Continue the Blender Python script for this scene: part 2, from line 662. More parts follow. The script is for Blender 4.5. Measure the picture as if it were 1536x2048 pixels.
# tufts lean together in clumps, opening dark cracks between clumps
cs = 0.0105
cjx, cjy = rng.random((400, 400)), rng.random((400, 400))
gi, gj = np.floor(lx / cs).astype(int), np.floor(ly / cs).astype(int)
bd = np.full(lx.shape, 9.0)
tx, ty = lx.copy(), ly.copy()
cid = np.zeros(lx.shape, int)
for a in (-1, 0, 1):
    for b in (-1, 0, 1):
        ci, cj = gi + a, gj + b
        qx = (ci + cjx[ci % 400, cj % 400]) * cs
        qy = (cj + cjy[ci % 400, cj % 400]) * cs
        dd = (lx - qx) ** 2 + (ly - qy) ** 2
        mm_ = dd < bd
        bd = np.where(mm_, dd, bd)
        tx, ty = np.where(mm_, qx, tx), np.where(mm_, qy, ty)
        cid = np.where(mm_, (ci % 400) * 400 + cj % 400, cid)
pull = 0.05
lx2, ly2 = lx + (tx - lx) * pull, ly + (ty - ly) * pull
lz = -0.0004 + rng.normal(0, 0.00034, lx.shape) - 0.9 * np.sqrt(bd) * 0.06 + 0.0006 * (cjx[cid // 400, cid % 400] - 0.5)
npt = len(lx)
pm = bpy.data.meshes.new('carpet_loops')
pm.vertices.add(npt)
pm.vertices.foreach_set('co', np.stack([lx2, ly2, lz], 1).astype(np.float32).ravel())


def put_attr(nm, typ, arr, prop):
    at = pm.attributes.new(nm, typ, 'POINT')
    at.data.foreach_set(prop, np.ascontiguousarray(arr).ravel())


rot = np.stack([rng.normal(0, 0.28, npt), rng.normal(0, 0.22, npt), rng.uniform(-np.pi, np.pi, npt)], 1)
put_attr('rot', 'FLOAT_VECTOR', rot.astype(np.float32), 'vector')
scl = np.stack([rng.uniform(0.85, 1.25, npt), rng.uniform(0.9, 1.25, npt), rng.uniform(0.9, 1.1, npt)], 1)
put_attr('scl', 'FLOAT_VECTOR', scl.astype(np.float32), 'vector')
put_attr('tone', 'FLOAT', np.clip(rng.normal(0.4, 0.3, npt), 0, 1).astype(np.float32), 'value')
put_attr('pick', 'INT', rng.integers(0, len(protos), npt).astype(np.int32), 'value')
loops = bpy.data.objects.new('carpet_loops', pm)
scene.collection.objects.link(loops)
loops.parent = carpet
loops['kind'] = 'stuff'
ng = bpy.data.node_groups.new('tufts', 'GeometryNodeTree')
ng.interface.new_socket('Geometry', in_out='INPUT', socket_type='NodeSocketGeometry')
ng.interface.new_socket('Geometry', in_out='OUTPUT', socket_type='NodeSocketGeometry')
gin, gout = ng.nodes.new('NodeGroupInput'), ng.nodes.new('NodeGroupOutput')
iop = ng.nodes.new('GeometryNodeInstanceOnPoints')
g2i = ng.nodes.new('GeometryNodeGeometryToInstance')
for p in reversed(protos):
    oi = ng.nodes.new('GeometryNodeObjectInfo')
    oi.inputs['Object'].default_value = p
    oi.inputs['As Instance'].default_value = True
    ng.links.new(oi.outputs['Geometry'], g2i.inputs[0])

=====

_WHAT YOU NEED TO DO:_ Set down all of the data above, word for word.

_THE OUTPUT:_
Continue the Blender Python script for this scene: part 2, from line 662. More parts follow. The script is for Blender 4.5. Measure the picture as if it were 1536x2048 pixels.
# tufts lean together in clumps, opening dark cracks between clumps
cs = 0.0105
cjx, cjy = rng.random((400, 400)), rng.random((400, 400))
gi, gj = np.floor(lx / cs).astype(int), np.floor(ly / cs).astype(int)
bd = np.full(lx.shape, 9.0)
tx, ty = lx.copy(), ly.copy()
cid = np.zeros(lx.shape, int)
for a in (-1, 0, 1):
    for b in (-1, 0, 1):
        ci, cj = gi + a, gj + b
        qx = (ci + cjx[ci % 400, cj % 400]) * cs
        qy = (cj + cjy[ci % 400, cj % 400]) * cs
        dd = (lx - qx) ** 2 + (ly - qy) ** 2
        mm_ = dd < bd
        bd = np.where(mm_, dd, bd)
        tx, ty = np.where(mm_, qx, tx), np.where(mm_, qy, ty)
        cid = np.where(mm_, (ci % 400) * 400 + cj % 400, cid)
pull = 0.05
lx2, ly2 = lx + (tx - lx) * pull, ly + (ty - ly) * pull
lz = -0.0004 + rng.normal(0, 0.00034, lx.shape) - 0.9 * np.sqrt(bd) * 0.06 + 0.0006 * (cjx[cid // 400, cid % 400] - 0.5)
npt = len(lx)
pm = bpy.data.meshes.new('carpet_loops')
pm.vertices.add(npt)
pm.vertices.foreach_set('co', np.stack([lx2, ly2, lz], 1).astype(np.float32).ravel())


def put_attr(nm, typ, arr, prop):
    at = pm.attributes.new(nm, typ, 'POINT')
    at.data.foreach_set(prop, np.ascontiguousarray(arr).ravel())


rot = np.stack([rng.normal(0, 0.28, npt), rng.normal(0, 0.22, npt), rng.uniform(-np.pi, np.pi, npt)], 1)
put_attr('rot', 'FLOAT_VECTOR', rot.astype(np.float32), 'vector')
scl = np.stack([rng.uniform(0.85, 1.25, npt), rng.uniform(0.9, 1.25, npt), rng.uniform(0.9, 1.1, npt)], 1)
put_attr('scl', 'FLOAT_VECTOR', scl.astype(np.float32), 'vector')
put_attr('tone', 'FLOAT', np.clip(rng.normal(0.4, 0.3, npt), 0, 1).astype(np.float32), 'value')
put_attr('pick', 'INT', rng.integers(0, len(protos), npt).astype(np.int32), 'value')
loops = bpy.data.objects.new('carpet_loops', pm)
scene.collection.objects.link(loops)
loops.parent = carpet
loops['kind'] = 'stuff'
ng = bpy.data.node_groups.new('tufts', 'GeometryNodeTree')
ng.interface.new_socket('Geometry', in_out='INPUT', socket_type='NodeSocketGeometry')
ng.interface.new_socket('Geometry', in_out='OUTPUT', socket_type='NodeSocketGeometry')
gin, gout = ng.nodes.new('NodeGroupInput'), ng.nodes.new('NodeGroupOutput')
iop = ng.nodes.new('GeometryNodeInstanceOnPoints')
g2i = ng.nodes.new('GeometryNodeGeometryToInstance')
for p in reversed(protos):
    oi = ng.nodes.new('GeometryNodeObjectInfo')
    oi.inputs['Object'].default_value = p
    oi.inputs['As Instance'].default_value = True
    ng.links.new(oi.outputs['Geometry'], g2i.inputs[0])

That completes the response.